En ese contexto llama la atención un fragmento donde Supervielle parece interrogarse sobre si no se le estará yendo demasiado la pinza —la moto— con el asunto del vanguardismo:
—¿Quién cree todavía en las sirenas, en los asesinos inverosímiles, en las hermanas imposibles, en todos esos hijos de fantasmas que yo te ofrecía para no molestarte con su misma presencia? Todo era producto de Futuro, era la obra de tu obra. Pero yo estaba siempre allí, esperando mi oportunidad detrás del diario de Smith, en el fondo de los ojos de la sirena y en la cartera de Lina, donde nunca tuviste la curiosidad de mirar.
Por supuesto, la pregunta es retórica y la respuesta de Supervielle está a la altura de esa última idea: apostar por la novedad, por la modernidad, por mirar donde antes nadie había mirado. «Inventar nuevos paisajes» siempre. A grandes rasgos, su estrategia remite a eso que César Aira llama escribir «cualquier cosa», entendida esa «cualquier cosa» como «fórmula de libertad» y como «como Sésamo Ábrete de la creación». También a aquello que defendía Tabarovsky en Literatura de izquierda (Periférica, 2010): la literatura como descanso, pasatiempo y extravío.
El valor de los monstruos de la ficción
Estilísticamente, Supervielle pone el acento en el valor de lo superfluo y en lo que él llama los «perfumes cargados de intenciones y sutiles sobreentendidos», es decir, en el clásico te digo A; pero, en el fondo, también te estoy diciendo B. Asimismo, hace bandera del efectismo permanente. No hay frase que no sea un arabesco destinado a llamar la atención sobre sí mismo, como si cualquier oración debiera responder a la alquimia que expresa esta otra: «Inmediatamente la piedra de Egipto se transformó en un ombú en flor». Toda palabra rocosa debe trasmutarse en lenguaje florido, someterse a un «pincel lumioso». Eso sí, en general, a pesar de tanto tirabuzón, Supervielle consigue que la prosa no resulte recargada, sino que sea ligera y que la lectura sea veloz.

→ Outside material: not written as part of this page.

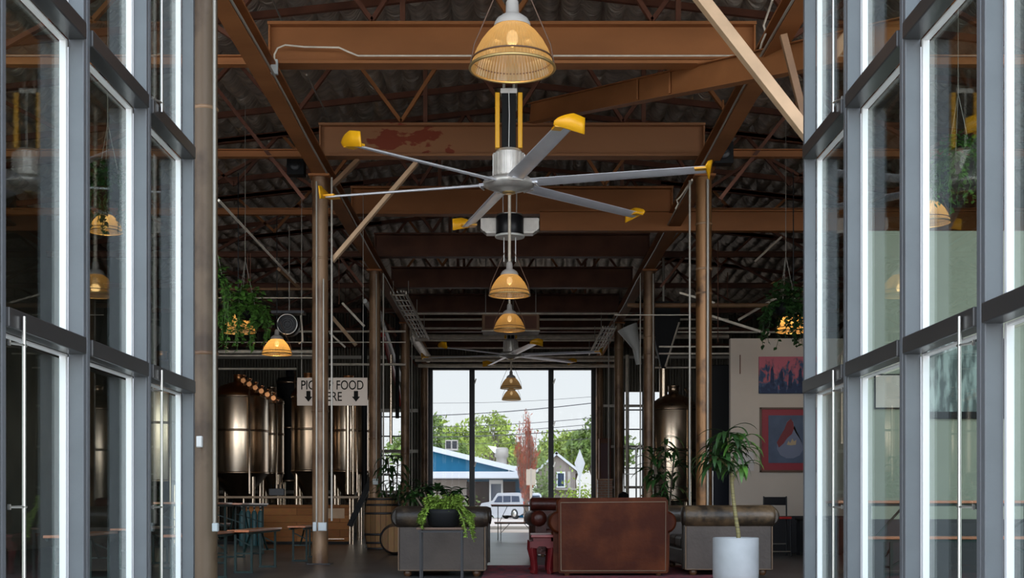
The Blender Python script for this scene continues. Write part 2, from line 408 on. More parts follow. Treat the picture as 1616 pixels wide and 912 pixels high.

Guanamiru fracasa en París, no obtiene el triunfo artístico con el que había fantaseado en la pampa uruguaya y termina ofreciendo un millón de pesos a quien lo repatrie. Antes de que eso se produzca, las ideas se revolucionan de una manera tan grandilocuente en su cabeza que termina muriendo de lo único que puede morir un moderno como él: de una «explosión de megalomanía eruptiva». De su cráneo brotan «verdes, las ideas generales; rojos, los deseos; amarillos, los remordimientos; naranjas, las costumbres (buenas y malas)» y esos fuegos artificiales maravillan a la gente de París. Gracias a esta muerte pirotécnica, los finos parisinos, por fin, empiezan a saber quién es —era— Guanamiru.
Esa colorida y efectista explosión marca el final de la novela. Sin embargo, el final de una lectura más ambiciosa podría buscarse muchas páginas antes, en un par líneas que parecen pensadas contra los críticos conservadores, contra toda esa turba de lectores y lectoras que, a buen seguro, le reprocharán que la novela es solo un delirio, una pamema:
Y que no vengan a objetarme que un volcán que ni existía hace dos años, ni siquiera en mi imaginación, puede llegar a ser un monstruo sin valor científico.
Acaso eso sea la vanguardia: donde solo hay pampa es capaz de inventar un volcán. Esa es su ciencia y su valor como tal: la capacidad de alumbrar una obra que modifique el contexto (y no al revés) y hacernos mirar de otro modo. O, como diría Carles Hac Mor, el arte de darle tenedores con forma de cuchara al lector.